Weekend Scholarship Roundup

  • In “The Muslim Conquest of the City of al-Ubulla” (Journal of Islamic Studies 31, no.2 (2020)), Irsan Ramini and Heba Al-Zuraiqi discuss the dating of the Muslim conquest of the southern Iraqi port city of al-Ubulla. They claim that their argument is situated amidst two conflicting accounts of the event, in which one account dates the year as 14AH and the other in the year 16AH, and they reconcile the two accounts through close examination of other aspects of the Ubulla conquest. They conclude that the port city was conquered twice, once in the year 14 AH before the battle of al-Qādisiyya and then again in 16 AH after that battle, arguing that their reconciliation of the two accounts allows them to draw some judgments as to the tribal identity of the Muslim troops who implemented that conquest and established the garrison city of Basra.

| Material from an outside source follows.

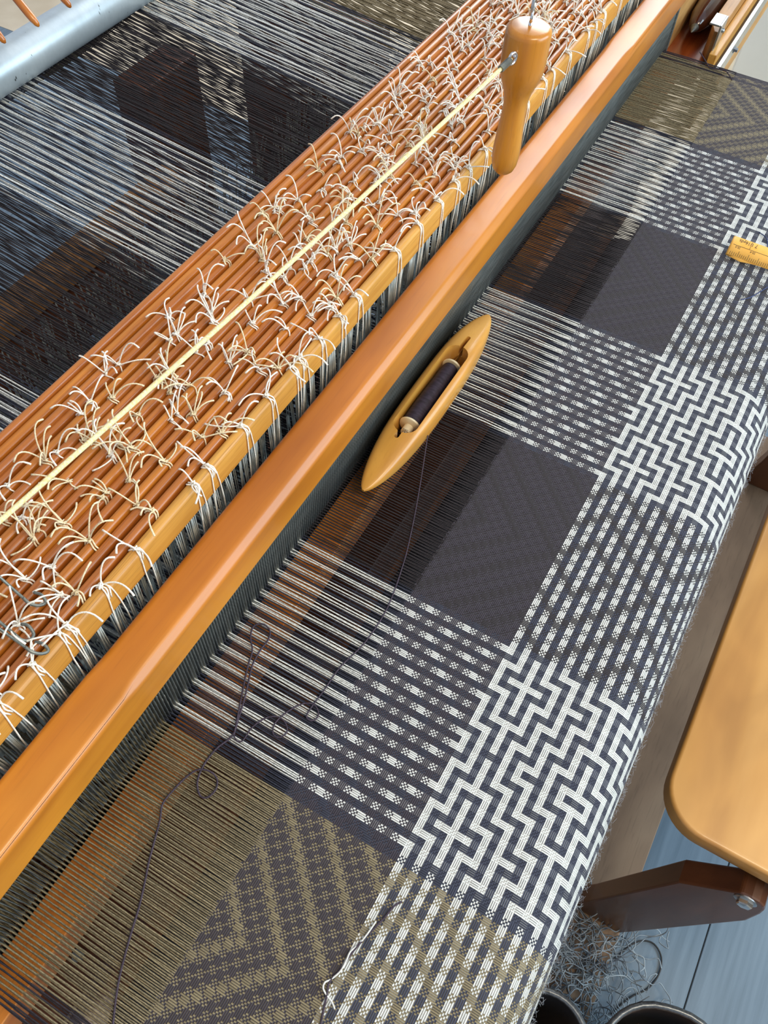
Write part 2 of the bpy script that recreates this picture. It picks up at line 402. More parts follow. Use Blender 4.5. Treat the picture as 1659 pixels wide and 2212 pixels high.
def build_cloth():
    xs = xI(I_MIN-0.5) - U/4*np.arange(NE+1)
    ss = U/4*np.arange(NP+1)
    yz = np.array([cloth_pt(s) for s in ss])
    V = np.zeros((NP+1, NE+1, 3)); V[..., 0] = xs[None]; V[..., 1] = yz[:, None, 0]; V[..., 2] = yz[:, None, 1]
    V[0, :, 1] += RNG.normal(0, 0.0006, NE+1)
    e = np.arange(NE)[None]; p = np.arange(NP)[:, None]
    ii = ends_i[None]; jj = picks_j[:, None]
    mixed = ((ii + jj) % 2) != 0
    psi = (TV[None] - JV[:, None]) % 3
    tabby = ((e + p) % 2) == 0
    warp_up = np.where(mixed, psi == 2, tabby)
    wc = np.broadcast_to(ends_c[None], (NP, NE, 3)).copy(); fc = np.broadcast_to(weft_c[:, None], (NP, NE, 3)).copy()
    wc *= RNG.normal(1, 0.06, (1, NE, 1)); fc *= RNG.normal(1, 0.06, (NP, 1, 1))
    top = np.where(warp_up[..., None], wc, fc); und = np.where(warp_up[..., None], fc, wc)
    # relief: floats stand proud of the interlacing
    up = warp_up.astype(float)
    h = np.zeros((NP+1, NE+1)); h[1:-1, 1:-1] = 0.25*(up[:-1, :-1]+up[1:, :-1]+up[:-1, 1:]+up[1:, 1:])
    V[..., 2] += (np.abs(h-0.5)*2)*0.00035
    idx = np.arange((NP+1)*(NE+1)).reshape(NP+1, NE+1)
    Q = np.stack([idx[:-1, :-1], idx[1:, :-1], idx[1:, 1:], idx[:-1, 1:]], -1).reshape(-1, 4)
    u0 = np.broadcast_to(np.arange(NE)[None], (NP, NE)).astype(np.float32); v0 = np.broadcast_to(np.arange(NP)[:, None], (NP, NE)).astype(np.float32)
    uv = np.stack([np.stack([u0, v0], -1), np.stack([u0, v0+0.9999], -1), np.stack([u0+0.9999, v0+0.9999], -1), np.stack([u0+0.9999, v0], -1)], 2).reshape(-1, 2)
    V = V.reshape(-1, 3) - np.array((0.6, 0.03, -0.05))
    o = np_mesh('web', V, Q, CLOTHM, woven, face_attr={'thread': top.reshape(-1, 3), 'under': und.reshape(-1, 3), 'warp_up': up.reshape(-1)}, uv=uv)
    # wool fuzz on the turn over the beam
    n = 3000
    th = RNG.uniform(0.9, 1.6, n); x = RNG.uniform(-0.08, 1.38, n)
    L = RNG.uniform(0.0008, 0.0045, n); P = np.zeros((n, 3, 3))
    for k, f in enumerate((0, 0.55, 1.0)):
        a = th + f*RNG.normal(0, 0.05, n)
        P[:, k, 0] = x + f*L*RNG.normal(0, 0.8, n); P[:, k, 1] = YB - (RB+f*L)*np.sin(a); P[:, k, 2] = -RB + (RB+f*L)*np.cos(a)
    Vf, Qf = many_tubes(P, 0.00006, 3)
    f = np_mesh('fuzz', Vf - np.array((0.6, 0.03, -0.05)), Qf, FUZZ, woven); tag(f, kind='stuff')
FUZZ = speckle('pale wool fuzz', (0.55, 0.58, 0.62, 1), (0.40, 0.42, 0.48, 1), rough=0.9)
build_cloth()
bb = MB().lathe([(RB-0.003, 0), (RB-0.003, 1.75)], (-0.2, YB, -RB), (1, 0, 0), 40).build('breast_beam', TANW, smooth=True, sharp=40)
tag(bb, 'round wooden breast beam the cloth turns over', 'beam')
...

  • Julie Fraser’s chapter “Exploring Legal Compatibilities and Pursuing Cultural Legitimacy: Islamic Law and the International Criminal Court” (Intersections of Law and Culture at the International Criminal Court (London: Edward Elgar, 2020)) advocates for the International Criminal Court’s usage or reference to Islamic law in relevant cases. After discussing Islamic legal perspectives on crime and punishment, she claims the International Criminal Court neglects to recognize, engage with, and understand Islamic law other than a few cases.Fraser concludes that the usage or reference to Islamic law in international criminal law promotes the Court’s cultural legitimacy in Muslim communities and fosters the engagement of Muslim-majority States in the Rome Statute system.
  • In A Man of Many Flags: Memoirs of a War Crimes Investigator (Oxford:Hart Publishing, 2020), M. Cherif Bassiouni writes about his experience as an international law figure who experienced historical moments of the past century. Beginning with an overview of his childhood and education, Bassiouni goes on to give personal eye-witness account of international events. The book continues with his reflections on his connection to events such as the Suez War, the Camp David Accords, the fall of Muammar el-Qaddafi in Libya, and the establishment of the International Criminal Court.
  • Mehdi Hakimi interrogates the category of rule of law in Afghanistan in his article  Rule of Law from the Ground Up: Legal Curriculum Reform in Afghanistan” (California Law Review Online 11, (2020)). He explores the nexus between the rule of law and legal education in developing and transitional states, particularly, the role of curriculum reform in bolstering the legal education system. After giving an overview of the Afghanistan Legal Education Project, Hakimi concludes that curriculum initiatives such as this can serve as catalysts for meaningful rule of law reform by tackling foundational deficiencies in the legal education system. He states that byenhancing the capacities of future lawyers to fulfill their legal obligations, such pioneering initiatives can serve as an impetus for concerted efforts in cultivating a rule of law culture from the ground up in Afghanistan and other transitional societies.